__Task instructions__
Quote all lines below exactly. Images stay out.

__Dataset section__
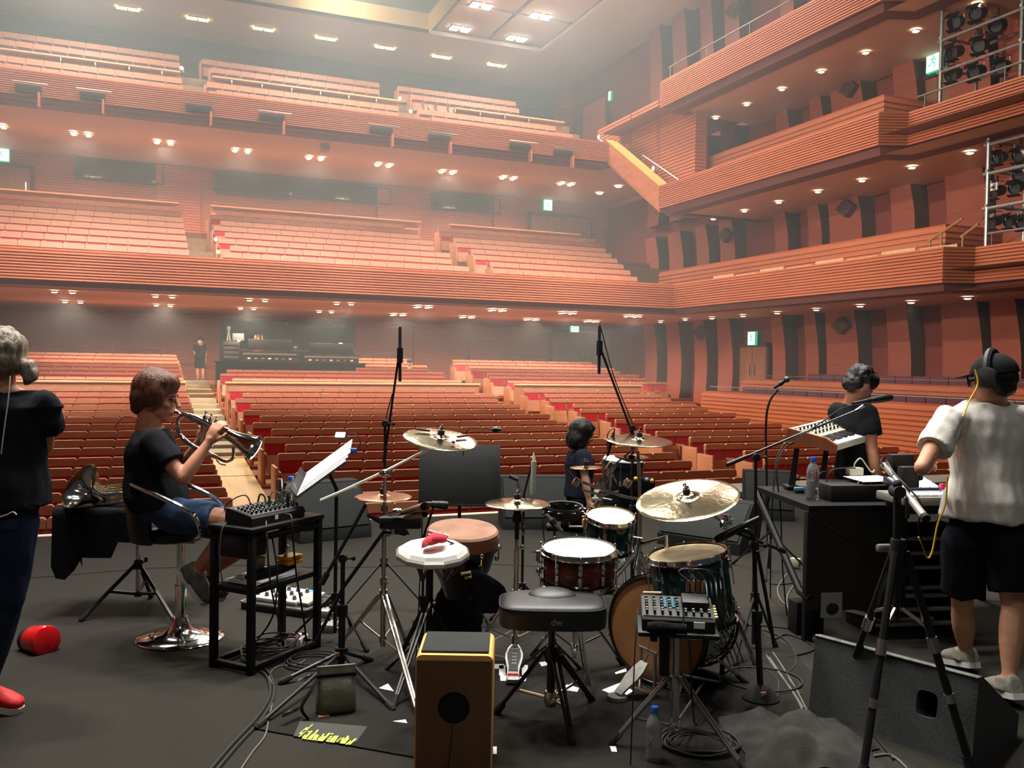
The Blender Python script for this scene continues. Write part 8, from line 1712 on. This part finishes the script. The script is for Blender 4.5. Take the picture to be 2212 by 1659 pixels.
# ---------------- thin rails of the balconies
GUARD = mat('guard_rail_grey', (120, 116, 110), .45, .5, var=.05)
def rail(label, pts, posts, h, r=.022, m=GUARD):
    t = thing('guard_rail', label, 'rail', pts[0]); mb = MB(); mb.tube(pts, r, 6); mb.build('top_bar', m, t)
    for a in posts: mb = MB(); mb.tube([V(a), V(a) - UP * h], r * .8, 6); mb.build('post', m, t)
rail('thin steel rail along the top side balcony parapet', [V((15.34, y, 11.12)) for y in (24.6, 15.7)], [(15.34, y, 11.12) for y in (24.5, 22.5, 20.5, 18, 15.8)], .36)
rail('thin steel rail over the middle side balcony near the scaffold', [V((15.96, y, 7.75)) for y in (15.2, 9.0)], [(15.96, y, 7.75) for y in (15, 13, 11)], .32)
rail('thin steel rail over the lower side balcony front at the right edge', [V((15.96, y, 4.46)) for y in (13.3, 8.0)], [(15.96, y, 4.46) for y in (13.2, 11, 9)], .28)
rail('thin rail above the parterre front wall', [V((15.34, y, 1.08)) for y in (22.0, 7.0)], [(15.34, y, 1.08) for y in (20, 16, 12, 8)], .16, .012)
rail('thin rail above the parterre back wall', [V((17.04, y, 1.42)) for y in (22.4, 7.0)], [(17.04, y, 1.42) for y in (20, 16, 12, 8)], .14, .012)
rail('slanting brass-capped stair rail at the end of the lower side balcony', [XP(2005, 522, 16.4), XP(2080, 472, 16.4)], [XP(2010, 520, 16.4), XP(2034, 504, 16.4)], .5, .03, mat('brass_rail', (200, 160, 110), .35, .6))
rail('second slanting stair rail nearer the scaffold', [XP(2076, 512, 16.4), XP(2114, 484, 16.4)], [XP(2080, 508, 16.4)], .5, .03, MATS['brass_rail'])
for i, (a, b_, y) in enumerate(((60, 415, 32.3), (470, 880, 32.3), (1000, 1330, 32.3))):
    p, q = YP(a, 748 if i < 2 else 770, 33.6), YP(b_, 756 if i < 2 else 773, 33.6); p.z = q.z = 2.0 + .0; rail(f'thin steel rail behind the last stalls row, {["left", "middle", "right"][i]} section', [p, q], [p, p.lerp(q, .5), q], .55, .02)
for i, (px, py) in enumerate(((460, 487), (465, 497), (466, 517), (471, 544))):
    q = YP(px, py, 31 - i * 1.6); mb = MB(); mb.ell(q, (.05, .04, .05)); t = tag(mb.build('step_light', mat('step_glow', (255, 226, 170), .5, var=0, emit=(255, 226, 170), es=6)), f'{ORD[i + 1]} small step light from the top beside the lower balcony aisle', 'step light'); mb = MB(); mb.box(q + V((.06, .02, -.02)), (.06, .05, .12)); mb.build('bracket', SEATW, t)
for i, (px, py, Y) in enumerate(((864, 212, 31.5), (887, 240, 30.0), (931, 265, 29.4), (392, 147, 32.2))):
    q = YP(px, py, Y); mb = MB(); mb.ell(q, (.06, .04, .06)); t = tag(mb.build('step_light', MATS['step_glow']), f'{["upper", "middle", "lower", "far left"][i]} small step light in the upper balcony aisles', 'step light'); mb = MB(); mb.box(q + V((.06, .02, -.06)), (.05, .05, .16)); mb.build('bracket', SEATW, t)
for i, (px, py) in enumerate(((1293, 296), (1411, 364))):
    q = XP(px, py, 16.1); mb = MB(); mb.ell(q, (.05, .06, .07)); t = tag(mb.build('step_light', MATS['step_glow']), f'{["upper", "lower"][i]} small light on the slatted stair wall', 'step light'); mb = MB(); mb.box(q + V((.05, 0, 0)), (.06, .1, .12)); mb.build('bracket', STEEL, t)
q = YP(702, 318, 29.6); t = thing('ceiling_loudspeaker', 'small pale loudspeaker hanging from the soffit under the upper balcony', 'loudspeaker', q); mb = MB(); mb.box(q, (.28, .22, .3), rotm('X', -20), bev=.04); mb.build('box', mat('pale_speaker', (170, 168, 160), .5), t); mb = MB(); mb.tube([q + UP * .12, V((q.x, q.y, 8.76))], .03, 8); mb.build('bracket', BLK, t)
# ================================================================ haze in the auditorium air (real scattering, after the structure it fills)
def haze(name, z0, z1, dens, label):
    hz = bpy.data.materials.new(name); hz.use_nodes = True; nt = hz.node_tree; nt.nodes.clear()
    vo = nt.nodes.new('ShaderNodeOutputMaterial'); s = nt.nodes.new('ShaderNodeVolumeScatter'); s.inputs['Density'].default_value = dens; s.inputs['Anisotropy'].default_value = 0.2
    s.inputs['Color'].default_value = (0.86, 0.95, 1.0, 1); nt.links.new(s.outputs[0], vo.inputs['Volume'])
    mb = MB(); mb.box(((XL + XR) / 2, 25.6, (z0 + z1) / 2), (XR - XL - 0.3, 28.2, z1 - z0)); tag(mb.build('haze', hz, smooth=False), label, 'haze', kind='stuff')
haze('haze_low', 0.9, 8.9, 0.0095, 'thin stage haze hanging over the stalls and lower balcony')
haze('haze_high', 8.905, 14.4, 0.0125, 'thicker white stage haze gathered under the ceiling')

__Result of the exercise__
The Blender Python script for this scene continues. Write part 8, from line 1712 on. This part finishes the script. The script is for Blender 4.5. Take the picture to be 2212 by 1659 pixels.
# ---------------- thin rails of the balconies
GUARD = mat('guard_rail_grey', (120, 116, 110), .45, .5, var=.05)
def rail(label, pts, posts, h, r=.022, m=GUARD):
    t = thing('guard_rail', label, 'rail', pts[0]); mb = MB(); mb.tube(pts, r, 6); mb.build('top_bar', m, t)
    for a in posts: mb = MB(); mb.tube([V(a), V(a) - UP * h], r * .8, 6); mb.build('post', m, t)
rail('thin steel rail along the top side balcony parapet', [V((15.34, y, 11.12)) for y in (24.6, 15.7)], [(15.34, y, 11.12) for y in (24.5, 22.5, 20.5, 18, 15.8)], .36)
rail('thin steel rail over the middle side balcony near the scaffold', [V((15.96, y, 7.75)) for y in (15.2, 9.0)], [(15.96, y, 7.75) for y in (15, 13, 11)], .32)
rail('thin steel rail over the lower side balcony front at the right edge', [V((15.96, y, 4.46)) for y in (13.3, 8.0)], [(15.96, y, 4.46) for y in (13.2, 11, 9)], .28)
rail('thin rail above the parterre front wall', [V((15.34, y, 1.08)) for y in (22.0, 7.0)], [(15.34, y, 1.08) for y in (20, 16, 12, 8)], .16, .012)
rail('thin rail above the parterre back wall', [V((17.04, y, 1.42)) for y in (22.4, 7.0)], [(17.04, y, 1.42) for y in (20, 16, 12, 8)], .14, .012)
rail('slanting brass-capped stair rail at the end of the lower side balcony', [XP(2005, 522, 16.4), XP(2080, 472, 16.4)], [XP(2010, 520, 16.4), XP(2034, 504, 16.4)], .5, .03, mat('brass_rail', (200, 160, 110), .35, .6))
rail('second slanting stair rail nearer the scaffold', [XP(2076, 512, 16.4), XP(2114, 484, 16.4)], [XP(2080, 508, 16.4)], .5, .03, MATS['brass_rail'])
for i, (a, b_, y) in enumerate(((60, 415, 32.3), (470, 880, 32.3), (1000, 1330, 32.3))):
    p, q = YP(a, 748 if i < 2 else 770, 33.6), YP(b_, 756 if i < 2 else 773, 33.6); p.z = q.z = 2.0 + .0; rail(f'thin steel rail behind the last stalls row, {["left", "middle", "right"][i]} section', [p, q], [p, p.lerp(q, .5), q], .55, .02)
for i, (px, py) in enumerate(((460, 487), (465, 497), (466, 517), (471, 544))):
    q = YP(px, py, 31 - i * 1.6); mb = MB(); mb.ell(q, (.05, .04, .05)); t = tag(mb.build('step_light', mat('step_glow', (255, 226, 170), .5, var=0, emit=(255, 226, 170), es=6)), f'{ORD[i + 1]} small step light from the top beside the lower balcony aisle', 'step light'); mb = MB(); mb.box(q + V((.06, .02, -.02)), (.06, .05, .12)); mb.build('bracket', SEATW, t)
for i, (px, py, Y) in enumerate(((864, 212, 31.5), (887, 240, 30.0), (931, 265, 29.4), (392, 147, 32.2))):
    q = YP(px, py, Y); mb = MB(); mb.ell(q, (.06, .04, .06)); t = tag(mb.build('step_light', MATS['step_glow']), f'{["upper", "middle", "lower", "far left"][i]} small step light in the upper balcony aisles', 'step light'); mb = MB(); mb.box(q + V((.06, .02, -.06)), (.05, .05, .16)); mb.build('bracket', SEATW, t)
for i, (px, py) in enumerate(((1293, 296), (1411, 364))):
    q = XP(px, py, 16.1); mb = MB(); mb.ell(q, (.05, .06, .07)); t = tag(mb.build('step_light', MATS['step_glow']), f'{["upper", "lower"][i]} small light on the slatted stair wall', 'step light'); mb = MB(); mb.box(q + V((.05, 0, 0)), (.06, .1, .12)); mb.build('bracket', STEEL, t)
q = YP(702, 318, 29.6); t = thing('ceiling_loudspeaker', 'small pale loudspeaker hanging from the soffit under the upper balcony', 'loudspeaker', q); mb = MB(); mb.box(q, (.28, .22, .3), rotm('X', -20), bev=.04); mb.build('box', mat('pale_speaker', (170, 168, 160), .5), t); mb = MB(); mb.tube([q + UP * .12, V((q.x, q.y, 8.76))], .03, 8); mb.build('bracket', BLK, t)
# ================================================================ haze in the auditorium air (real scattering, after the structure it fills)
def haze(name, z0, z1, dens, label):
    hz = bpy.data.materials.new(name); hz.use_nodes = True; nt = hz.node_tree; nt.nodes.clear()
    vo = nt.nodes.new('ShaderNodeOutputMaterial'); s = nt.nodes.new('ShaderNodeVolumeScatter'); s.inputs['Density'].default_value = dens; s.inputs['Anisotropy'].default_value = 0.2
    s.inputs['Color'].default_value = (0.86, 0.95, 1.0, 1); nt.links.new(s.outputs[0], vo.inputs['Volume'])
    mb = MB(); mb.box(((XL + XR) / 2, 25.6, (z0 + z1) / 2), (XR - XL - 0.3, 28.2, z1 - z0)); tag(mb.build('haze', hz, smooth=False), label, 'haze', kind='stuff')
haze('haze_low', 0.9, 8.9, 0.0095, 'thin stage haze hanging over the stalls and lower balcony')
haze('haze_high', 8.905, 14.4, 0.0125, 'thicker white stage haze gathered under the ceiling')